Some people are talking past each other in this thread with two different and unrelated things.
The OP is saying that some white voters are abandoning the Democratic Party. Some people are retorting in response - “No, look at me, I’m white, and there are many millions of white people still in the Democratic Party.”
These are two completely different things. The OP is addressing a matter of change. The people trying to “refute” him are pointing at the* large size of a mass.* This is akin to someone saying, “Global warming is causing this glacier to lose X amount of ice over the past two years” and people scoffing, “Nonsense. Look at that glacier. It’s huge. It’s trillions of times larger than my house. It’s a really big glacier.”
Climate scientists have research indicating the existence of warming, its effects, its magnitude, and the plausibilty of putative mechanisms to explain it. Absent that, all we can really do is look and see the size of the glacier and remark that we don’t really see the problem.
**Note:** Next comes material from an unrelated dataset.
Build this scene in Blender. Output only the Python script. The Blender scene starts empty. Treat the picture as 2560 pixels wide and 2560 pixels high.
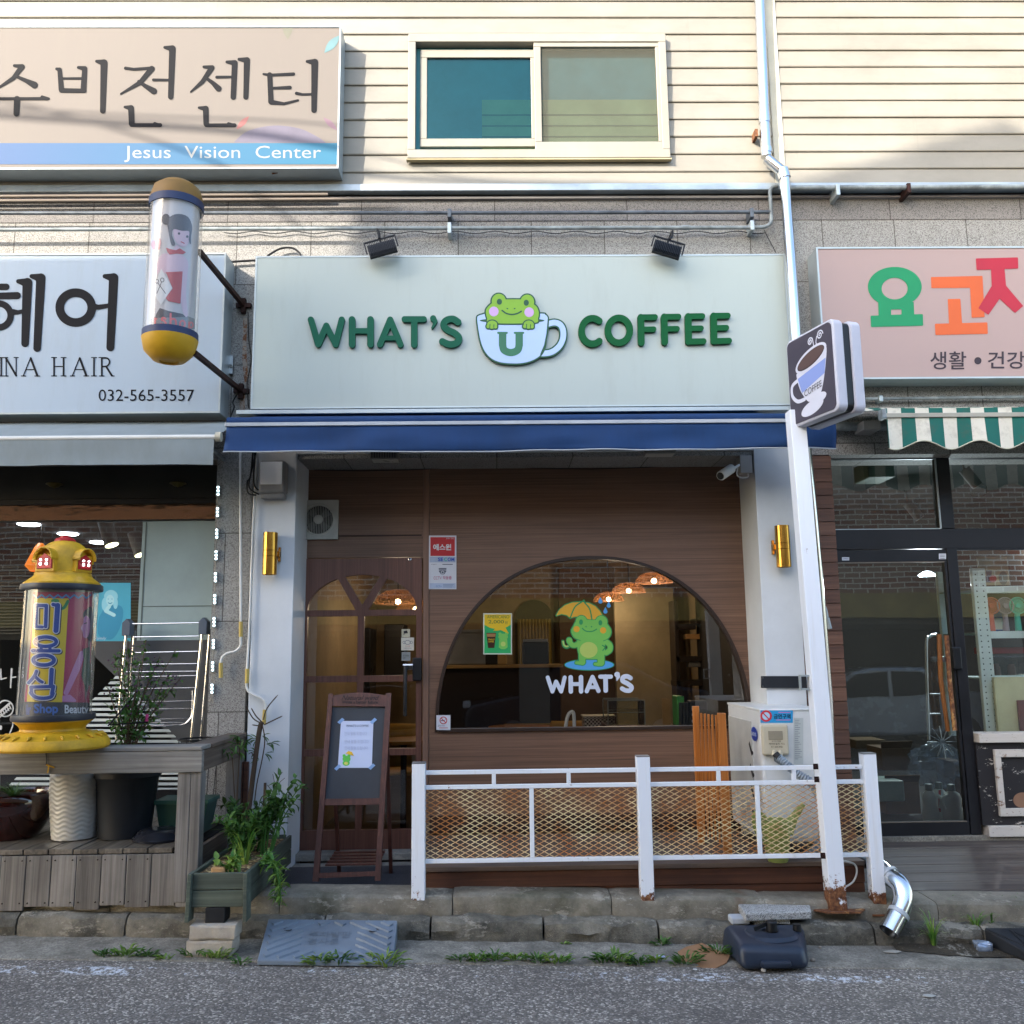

Hiding my views? Pfffft. What, you think you hacked my emails or something? You got my views by reading them where I openly posted them under this same SN. :rolleyes:
Whatever, as long as people know that I supported those presidents and policies, and groups like the Black Panthers (I even spent a good part of a Saturday night kicking it with Bobby Seale), I’m perfectly comfortable with people knowing I don’t believe in perfect equality across all physical and mental parameters.
My eldest son is graduating from high school next weekend, and is a serious intellectual who could identify all 50 states and their capitals on a blank map before his second birthday. My youngest son is finishing kindergarten, but his speech is extremely limited, and he wears a diaper. Yet I love my sons equally and believe they each have the same worth and dignity, meaning they are equally entitled to fundamental human rights.
Are you familiar with the philosopher John Rawls and his concepts of the “veil of ignorance” vis-a-vis one’s “original position”? This is the liberalism I subscribe to, and it most definitely does not require an a priori belief in everyone being equal in their traits and capabilities.
I’ve highlighted a part of your post that’s standard right-wing straw-manning of reality: that “liberals” hold “an a priori belief in everyone being equal in their traits and capabilities.”
This straw man is quite ridiculous and I’m surprised that you feel comfortable in advancing it.
Of course it’s not ‘liberal belief’ that everyone is equal in traits and capabilities. But where liberals differ from right-wingers is in the knowledge that traits and capabilities can’t be predicted from irrelevant data such as the shade of a person’s skin.
That’s great! But unfortunately I don’t think this makes you the best judge of how discourse on the left needs to change for the greater good.
Your posts strongly suggest you have a vested interest in normalizing racist views as long as those views are non-violent and non-hateful. One way to achieve this normalization is to convince progressives that their anti-racist reputation is driving away potential white voters.
But in typical white-centric fashion, the consequence that such normalization has on minorities is ignored. It’s probably safe to assume that ignored minorities is why Clinton lost in 2016, and here you are, encouraging even more of that except in a more insidious, less defensible fashion.
Minorities don’t want your “paternalistic” love. What they want is to not have to work three times as hard to prove they are just as competent and capable as a mediocre white man.